• _Your task_
All of the data must be printed exactly; please include every line.

• _Material provided_
============================================================

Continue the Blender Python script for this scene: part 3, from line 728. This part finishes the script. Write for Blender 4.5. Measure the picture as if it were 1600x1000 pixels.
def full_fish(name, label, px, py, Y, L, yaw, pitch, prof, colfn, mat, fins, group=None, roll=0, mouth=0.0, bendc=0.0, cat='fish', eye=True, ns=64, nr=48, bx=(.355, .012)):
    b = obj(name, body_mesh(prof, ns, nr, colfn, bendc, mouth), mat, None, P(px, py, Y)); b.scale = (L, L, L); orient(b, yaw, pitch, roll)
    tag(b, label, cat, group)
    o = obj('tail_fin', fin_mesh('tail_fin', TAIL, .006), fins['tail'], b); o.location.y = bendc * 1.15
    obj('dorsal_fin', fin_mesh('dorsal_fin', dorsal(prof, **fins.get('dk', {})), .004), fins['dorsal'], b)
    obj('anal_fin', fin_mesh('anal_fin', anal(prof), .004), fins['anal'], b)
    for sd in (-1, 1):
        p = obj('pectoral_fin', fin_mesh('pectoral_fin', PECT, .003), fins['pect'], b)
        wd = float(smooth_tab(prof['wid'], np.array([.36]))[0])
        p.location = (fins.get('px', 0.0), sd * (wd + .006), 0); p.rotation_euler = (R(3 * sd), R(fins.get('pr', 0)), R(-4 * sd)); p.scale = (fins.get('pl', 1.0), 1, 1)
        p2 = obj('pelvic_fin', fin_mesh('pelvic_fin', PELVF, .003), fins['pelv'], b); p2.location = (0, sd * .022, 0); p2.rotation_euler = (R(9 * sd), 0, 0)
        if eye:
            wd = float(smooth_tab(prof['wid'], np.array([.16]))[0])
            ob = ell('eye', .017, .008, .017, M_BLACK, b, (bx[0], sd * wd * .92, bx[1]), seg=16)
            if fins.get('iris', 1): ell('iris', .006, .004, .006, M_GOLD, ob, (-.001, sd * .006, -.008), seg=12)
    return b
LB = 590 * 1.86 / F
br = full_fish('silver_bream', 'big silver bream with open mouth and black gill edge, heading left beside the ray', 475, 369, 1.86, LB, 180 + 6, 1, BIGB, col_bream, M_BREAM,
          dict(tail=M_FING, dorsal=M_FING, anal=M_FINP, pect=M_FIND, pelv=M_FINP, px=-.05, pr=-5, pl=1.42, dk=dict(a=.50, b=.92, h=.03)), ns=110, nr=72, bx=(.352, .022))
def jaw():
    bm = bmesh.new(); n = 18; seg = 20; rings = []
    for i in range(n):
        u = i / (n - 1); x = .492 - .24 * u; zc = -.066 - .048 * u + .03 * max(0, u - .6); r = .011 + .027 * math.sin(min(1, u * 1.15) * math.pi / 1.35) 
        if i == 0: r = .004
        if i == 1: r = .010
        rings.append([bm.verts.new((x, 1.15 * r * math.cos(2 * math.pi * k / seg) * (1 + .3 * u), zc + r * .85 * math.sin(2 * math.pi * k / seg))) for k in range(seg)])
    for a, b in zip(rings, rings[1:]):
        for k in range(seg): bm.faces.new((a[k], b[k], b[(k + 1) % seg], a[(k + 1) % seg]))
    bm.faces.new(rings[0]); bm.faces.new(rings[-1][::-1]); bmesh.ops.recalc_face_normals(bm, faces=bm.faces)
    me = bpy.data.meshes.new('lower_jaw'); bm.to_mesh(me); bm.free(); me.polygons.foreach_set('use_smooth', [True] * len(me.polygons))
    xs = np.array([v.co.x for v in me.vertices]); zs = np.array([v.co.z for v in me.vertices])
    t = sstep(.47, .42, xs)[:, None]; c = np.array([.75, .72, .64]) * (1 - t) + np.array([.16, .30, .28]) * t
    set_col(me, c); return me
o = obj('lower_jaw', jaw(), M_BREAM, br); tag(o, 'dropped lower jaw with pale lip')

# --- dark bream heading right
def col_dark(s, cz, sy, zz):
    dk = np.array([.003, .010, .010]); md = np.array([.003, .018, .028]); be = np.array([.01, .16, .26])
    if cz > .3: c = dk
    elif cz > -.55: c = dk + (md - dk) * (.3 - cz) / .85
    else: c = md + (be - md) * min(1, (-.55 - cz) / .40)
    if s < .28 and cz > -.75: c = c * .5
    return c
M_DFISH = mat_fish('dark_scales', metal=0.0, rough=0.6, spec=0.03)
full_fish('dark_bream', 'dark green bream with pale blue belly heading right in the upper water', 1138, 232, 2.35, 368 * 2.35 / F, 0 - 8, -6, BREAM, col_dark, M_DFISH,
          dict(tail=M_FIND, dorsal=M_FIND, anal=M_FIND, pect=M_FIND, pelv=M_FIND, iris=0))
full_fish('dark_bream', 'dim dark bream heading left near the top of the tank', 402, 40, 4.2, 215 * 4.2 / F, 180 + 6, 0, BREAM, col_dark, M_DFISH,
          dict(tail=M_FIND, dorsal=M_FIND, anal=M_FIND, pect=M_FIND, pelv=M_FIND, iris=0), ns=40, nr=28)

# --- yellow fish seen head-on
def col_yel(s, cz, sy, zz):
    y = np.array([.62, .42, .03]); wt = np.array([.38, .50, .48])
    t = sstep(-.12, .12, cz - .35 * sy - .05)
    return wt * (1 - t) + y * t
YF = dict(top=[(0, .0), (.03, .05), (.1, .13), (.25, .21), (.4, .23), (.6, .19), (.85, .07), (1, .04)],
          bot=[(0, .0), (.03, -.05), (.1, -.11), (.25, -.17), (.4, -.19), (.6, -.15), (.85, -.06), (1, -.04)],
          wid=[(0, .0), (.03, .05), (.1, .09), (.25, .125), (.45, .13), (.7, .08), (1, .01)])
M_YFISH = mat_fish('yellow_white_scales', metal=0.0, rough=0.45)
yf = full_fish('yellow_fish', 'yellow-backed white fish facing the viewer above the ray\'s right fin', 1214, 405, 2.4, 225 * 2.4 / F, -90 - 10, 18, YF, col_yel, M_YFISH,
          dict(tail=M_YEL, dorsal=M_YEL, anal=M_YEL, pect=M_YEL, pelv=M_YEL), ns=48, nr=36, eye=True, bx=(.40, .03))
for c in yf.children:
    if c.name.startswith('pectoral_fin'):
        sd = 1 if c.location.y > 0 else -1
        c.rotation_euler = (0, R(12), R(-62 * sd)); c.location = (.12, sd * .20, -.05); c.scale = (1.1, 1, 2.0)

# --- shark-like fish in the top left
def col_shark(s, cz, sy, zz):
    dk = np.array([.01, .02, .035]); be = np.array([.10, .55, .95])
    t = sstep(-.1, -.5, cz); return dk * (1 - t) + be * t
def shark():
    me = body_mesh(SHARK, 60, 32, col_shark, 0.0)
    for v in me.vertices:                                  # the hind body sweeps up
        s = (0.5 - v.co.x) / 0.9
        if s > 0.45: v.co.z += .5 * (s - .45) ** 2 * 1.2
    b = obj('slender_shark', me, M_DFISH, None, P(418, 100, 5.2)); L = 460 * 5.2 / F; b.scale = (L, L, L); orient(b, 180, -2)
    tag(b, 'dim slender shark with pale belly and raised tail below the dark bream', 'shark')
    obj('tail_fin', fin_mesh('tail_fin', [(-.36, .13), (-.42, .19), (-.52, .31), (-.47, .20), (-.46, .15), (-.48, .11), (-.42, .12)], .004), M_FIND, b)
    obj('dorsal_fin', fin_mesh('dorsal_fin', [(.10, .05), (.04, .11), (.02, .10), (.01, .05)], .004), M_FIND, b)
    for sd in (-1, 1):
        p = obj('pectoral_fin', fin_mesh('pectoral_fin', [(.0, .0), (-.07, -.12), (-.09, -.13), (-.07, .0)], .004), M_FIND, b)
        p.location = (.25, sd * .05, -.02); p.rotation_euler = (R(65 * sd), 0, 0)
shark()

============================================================

• _Exercise output_
Continue the Blender Python script for this scene: part 3, from line 728. This part finishes the script. Write for Blender 4.5. Measure the picture as if it were 1600x1000 pixels.
def full_fish(name, label, px, py, Y, L, yaw, pitch, prof, colfn, mat, fins, group=None, roll=0, mouth=0.0, bendc=0.0, cat='fish', eye=True, ns=64, nr=48, bx=(.355, .012)):
    b = obj(name, body_mesh(prof, ns, nr, colfn, bendc, mouth), mat, None, P(px, py, Y)); b.scale = (L, L, L); orient(b, yaw, pitch, roll)
    tag(b, label, cat, group)
    o = obj('tail_fin', fin_mesh('tail_fin', TAIL, .006), fins['tail'], b); o.location.y = bendc * 1.15
    obj('dorsal_fin', fin_mesh('dorsal_fin', dorsal(prof, **fins.get('dk', {})), .004), fins['dorsal'], b)
    obj('anal_fin', fin_mesh('anal_fin', anal(prof), .004), fins['anal'], b)
    for sd in (-1, 1):
        p = obj('pectoral_fin', fin_mesh('pectoral_fin', PECT, .003), fins['pect'], b)
        wd = float(smooth_tab(prof['wid'], np.array([.36]))[0])
        p.location = (fins.get('px', 0.0), sd * (wd + .006), 0); p.rotation_euler = (R(3 * sd), R(fins.get('pr', 0)), R(-4 * sd)); p.scale = (fins.get('pl', 1.0), 1, 1)
        p2 = obj('pelvic_fin', fin_mesh('pelvic_fin', PELVF, .003), fins['pelv'], b); p2.location = (0, sd * .022, 0); p2.rotation_euler = (R(9 * sd), 0, 0)
        if eye:
            wd = float(smooth_tab(prof['wid'], np.array([.16]))[0])
            ob = ell('eye', .017, .008, .017, M_BLACK, b, (bx[0], sd * wd * .92, bx[1]), seg=16)
            if fins.get('iris', 1): ell('iris', .006, .004, .006, M_GOLD, ob, (-.001, sd * .006, -.008), seg=12)
    return b
LB = 590 * 1.86 / F
br = full_fish('silver_bream', 'big silver bream with open mouth and black gill edge, heading left beside the ray', 475, 369, 1.86, LB, 180 + 6, 1, BIGB, col_bream, M_BREAM,
          dict(tail=M_FING, dorsal=M_FING, anal=M_FINP, pect=M_FIND, pelv=M_FINP, px=-.05, pr=-5, pl=1.42, dk=dict(a=.50, b=.92, h=.03)), ns=110, nr=72, bx=(.352, .022))
def jaw():
    bm = bmesh.new(); n = 18; seg = 20; rings = []
    for i in range(n):
        u = i / (n - 1); x = .492 - .24 * u; zc = -.066 - .048 * u + .03 * max(0, u - .6); r = .011 + .027 * math.sin(min(1, u * 1.15) * math.pi / 1.35) 
        if i == 0: r = .004
        if i == 1: r = .010
        rings.append([bm.verts.new((x, 1.15 * r * math.cos(2 * math.pi * k / seg) * (1 + .3 * u), zc + r * .85 * math.sin(2 * math.pi * k / seg))) for k in range(seg)])
    for a, b in zip(rings, rings[1:]):
        for k in range(seg): bm.faces.new((a[k], b[k], b[(k + 1) % seg], a[(k + 1) % seg]))
    bm.faces.new(rings[0]); bm.faces.new(rings[-1][::-1]); bmesh.ops.recalc_face_normals(bm, faces=bm.faces)
    me = bpy.data.meshes.new('lower_jaw'); bm.to_mesh(me); bm.free(); me.polygons.foreach_set('use_smooth', [True] * len(me.polygons))
    xs = np.array([v.co.x for v in me.vertices]); zs = np.array([v.co.z for v in me.vertices])
    t = sstep(.47, .42, xs)[:, None]; c = np.array([.75, .72, .64]) * (1 - t) + np.array([.16, .30, .28]) * t
    set_col(me, c); return me
o = obj('lower_jaw', jaw(), M_BREAM, br); tag(o, 'dropped lower jaw with pale lip')

# --- dark bream heading right
def col_dark(s, cz, sy, zz):
    dk = np.array([.003, .010, .010]); md = np.array([.003, .018, .028]); be = np.array([.01, .16, .26])
    if cz > .3: c = dk
    elif cz > -.55: c = dk + (md - dk) * (.3 - cz) / .85
    else: c = md + (be - md) * min(1, (-.55 - cz) / .40)
    if s < .28 and cz > -.75: c = c * .5
    return c
M_DFISH = mat_fish('dark_scales', metal=0.0, rough=0.6, spec=0.03)
full_fish('dark_bream', 'dark green bream with pale blue belly heading right in the upper water', 1138, 232, 2.35, 368 * 2.35 / F, 0 - 8, -6, BREAM, col_dark, M_DFISH,
          dict(tail=M_FIND, dorsal=M_FIND, anal=M_FIND, pect=M_FIND, pelv=M_FIND, iris=0))
full_fish('dark_bream', 'dim dark bream heading left near the top of the tank', 402, 40, 4.2, 215 * 4.2 / F, 180 + 6, 0, BREAM, col_dark, M_DFISH,
          dict(tail=M_FIND, dorsal=M_FIND, anal=M_FIND, pect=M_FIND, pelv=M_FIND, iris=0), ns=40, nr=28)

# --- yellow fish seen head-on
def col_yel(s, cz, sy, zz):
    y = np.array([.62, .42, .03]); wt = np.array([.38, .50, .48])
    t = sstep(-.12, .12, cz - .35 * sy - .05)
    return wt * (1 - t) + y * t
YF = dict(top=[(0, .0), (.03, .05), (.1, .13), (.25, .21), (.4, .23), (.6, .19), (.85, .07), (1, .04)],
          bot=[(0, .0), (.03, -.05), (.1, -.11), (.25, -.17), (.4, -.19), (.6, -.15), (.85, -.06), (1, -.04)],
          wid=[(0, .0), (.03, .05), (.1, .09), (.25, .125), (.45, .13), (.7, .08), (1, .01)])
M_YFISH = mat_fish('yellow_white_scales', metal=0.0, rough=0.45)
yf = full_fish('yellow_fish', 'yellow-backed white fish facing the viewer above the ray\'s right fin', 1214, 405, 2.4, 225 * 2.4 / F, -90 - 10, 18, YF, col_yel, M_YFISH,
          dict(tail=M_YEL, dorsal=M_YEL, anal=M_YEL, pect=M_YEL, pelv=M_YEL), ns=48, nr=36, eye=True, bx=(.40, .03))
for c in yf.children:
    if c.name.startswith('pectoral_fin'):
        sd = 1 if c.location.y > 0 else -1
        c.rotation_euler = (0, R(12), R(-62 * sd)); c.location = (.12, sd * .20, -.05); c.scale = (1.1, 1, 2.0)

# --- shark-like fish in the top left
def col_shark(s, cz, sy, zz):
    dk = np.array([.01, .02, .035]); be = np.array([.10, .55, .95])
    t = sstep(-.1, -.5, cz); return dk * (1 - t) + be * t
def shark():
    me = body_mesh(SHARK, 60, 32, col_shark, 0.0)
    for v in me.vertices:                                  # the hind body sweeps up
        s = (0.5 - v.co.x) / 0.9
        if s > 0.45: v.co.z += .5 * (s - .45) ** 2 * 1.2
    b = obj('slender_shark', me, M_DFISH, None, P(418, 100, 5.2)); L = 460 * 5.2 / F; b.scale = (L, L, L); orient(b, 180, -2)
    tag(b, 'dim slender shark with pale belly and raised tail below the dark bream', 'shark')
    obj('tail_fin', fin_mesh('tail_fin', [(-.36, .13), (-.42, .19), (-.52, .31), (-.47, .20), (-.46, .15), (-.48, .11), (-.42, .12)], .004), M_FIND, b)
    obj('dorsal_fin', fin_mesh('dorsal_fin', [(.10, .05), (.04, .11), (.02, .10), (.01, .05)], .004), M_FIND, b)
    for sd in (-1, 1):
        p = obj('pectoral_fin', fin_mesh('pectoral_fin', [(.0, .0), (-.07, -.12), (-.09, -.13), (-.07, .0)], .004), M_FIND, b)
        p.location = (.25, sd * .05, -.02); p.rotation_euler = (R(65 * sd), 0, 0)
shark()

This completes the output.